Information supplied |
##########

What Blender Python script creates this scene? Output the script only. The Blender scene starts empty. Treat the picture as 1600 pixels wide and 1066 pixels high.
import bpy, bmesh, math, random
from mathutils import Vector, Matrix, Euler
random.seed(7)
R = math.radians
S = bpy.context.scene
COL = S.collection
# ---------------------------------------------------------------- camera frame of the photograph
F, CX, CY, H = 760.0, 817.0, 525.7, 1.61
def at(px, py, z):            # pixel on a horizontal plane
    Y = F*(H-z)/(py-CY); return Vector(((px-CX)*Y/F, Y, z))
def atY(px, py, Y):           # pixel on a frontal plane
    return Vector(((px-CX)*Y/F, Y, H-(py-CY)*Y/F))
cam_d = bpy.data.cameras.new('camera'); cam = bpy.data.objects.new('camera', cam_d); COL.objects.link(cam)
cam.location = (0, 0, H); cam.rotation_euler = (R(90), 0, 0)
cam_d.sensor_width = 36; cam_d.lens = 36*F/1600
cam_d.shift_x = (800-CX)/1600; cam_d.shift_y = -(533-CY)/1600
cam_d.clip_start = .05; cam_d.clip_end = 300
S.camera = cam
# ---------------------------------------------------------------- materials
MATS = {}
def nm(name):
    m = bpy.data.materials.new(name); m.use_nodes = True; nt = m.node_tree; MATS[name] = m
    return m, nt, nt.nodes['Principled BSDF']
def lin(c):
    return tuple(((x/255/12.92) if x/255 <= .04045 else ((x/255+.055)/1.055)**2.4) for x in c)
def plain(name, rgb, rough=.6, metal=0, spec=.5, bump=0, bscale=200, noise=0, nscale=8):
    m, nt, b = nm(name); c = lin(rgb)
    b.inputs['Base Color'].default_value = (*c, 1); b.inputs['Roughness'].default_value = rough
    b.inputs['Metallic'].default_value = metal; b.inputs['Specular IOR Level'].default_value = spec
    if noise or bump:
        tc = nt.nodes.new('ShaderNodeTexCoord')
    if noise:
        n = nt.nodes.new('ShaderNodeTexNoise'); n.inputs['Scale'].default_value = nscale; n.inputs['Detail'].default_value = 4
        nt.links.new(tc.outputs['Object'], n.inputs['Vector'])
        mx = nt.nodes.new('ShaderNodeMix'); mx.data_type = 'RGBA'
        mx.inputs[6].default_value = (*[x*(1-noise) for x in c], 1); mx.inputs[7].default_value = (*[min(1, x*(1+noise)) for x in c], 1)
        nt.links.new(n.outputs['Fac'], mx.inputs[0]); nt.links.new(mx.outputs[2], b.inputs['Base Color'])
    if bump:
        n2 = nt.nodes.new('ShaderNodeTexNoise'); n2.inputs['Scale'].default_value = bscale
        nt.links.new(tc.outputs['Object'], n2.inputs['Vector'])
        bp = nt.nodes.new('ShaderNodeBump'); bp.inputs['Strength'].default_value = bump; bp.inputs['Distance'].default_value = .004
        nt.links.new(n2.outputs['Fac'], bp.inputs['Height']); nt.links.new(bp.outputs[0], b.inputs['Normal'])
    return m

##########

Problem |
Go through the material above and count the lines that contain "scene"; answer with the number alone.

Task result |
2